Abstract

The conviction that capital markets could always satisfy Liquidity needs of agents has been strongly questioned during recent years. One consequence has been the IASB introducing IFRS 9, as substitute of IAS 39, in order to improve mechanisms of classification and measurement of Financial Instruments, deemed as one of the main causes triggering the financial crisis. Despite the effort of the International Board to introduce provisions able to assure relevant and useful information for the assessment of the amounts, timing and uncertainty of the entity's future cash flows, there are some critical points associated with those requirements focused in the paper.

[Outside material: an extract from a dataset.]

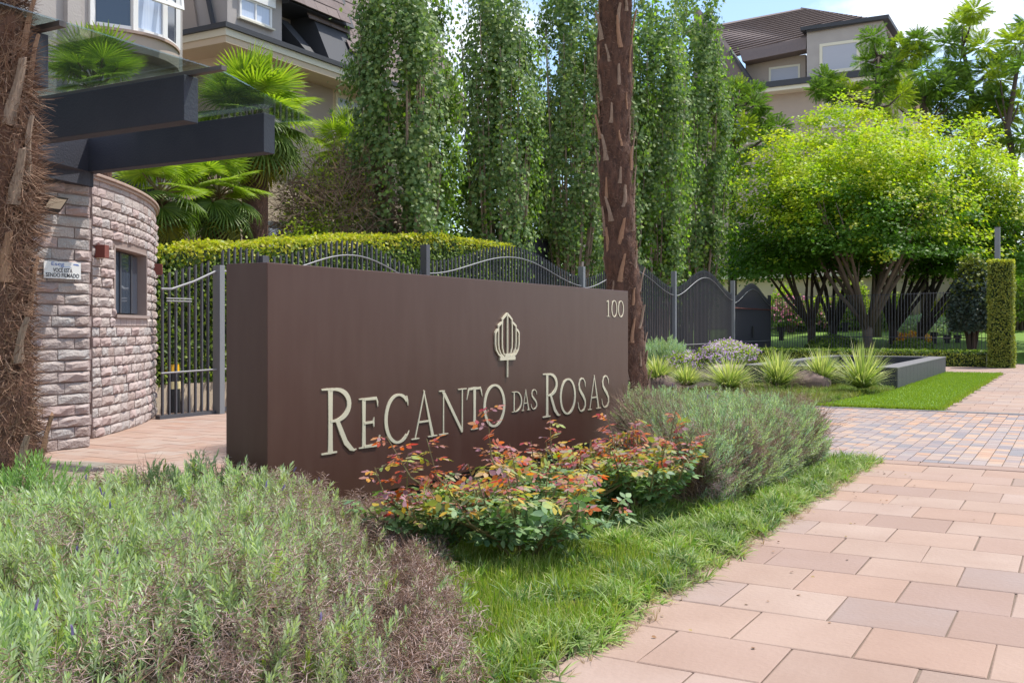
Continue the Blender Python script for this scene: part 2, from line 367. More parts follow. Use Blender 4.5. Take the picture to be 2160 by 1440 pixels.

We first introduced concepts of Liquidity and of Liquidity Risk, instrumental to a critical study of IFRS 9 insides. We then enriched the analysis, investigating IFRS 7 contents (just for what regards disclosure on Liquidity Risk), looking for information that could overcome IFRS 9 limits. According to our conclusions, IASB should think about the chance, among others, to pay more attention to the Business Model pattern and to behavioural liquidity characteristics associated to financial instruments. To sum up, the study aimed at analyse the impact of accounting rules on liquidity in banks. As it is a topic poorly addressed, not only from the academic literature but also by professional bodies, it can be considered as an emerging field of research. This aspect can be considered as one of its strength points.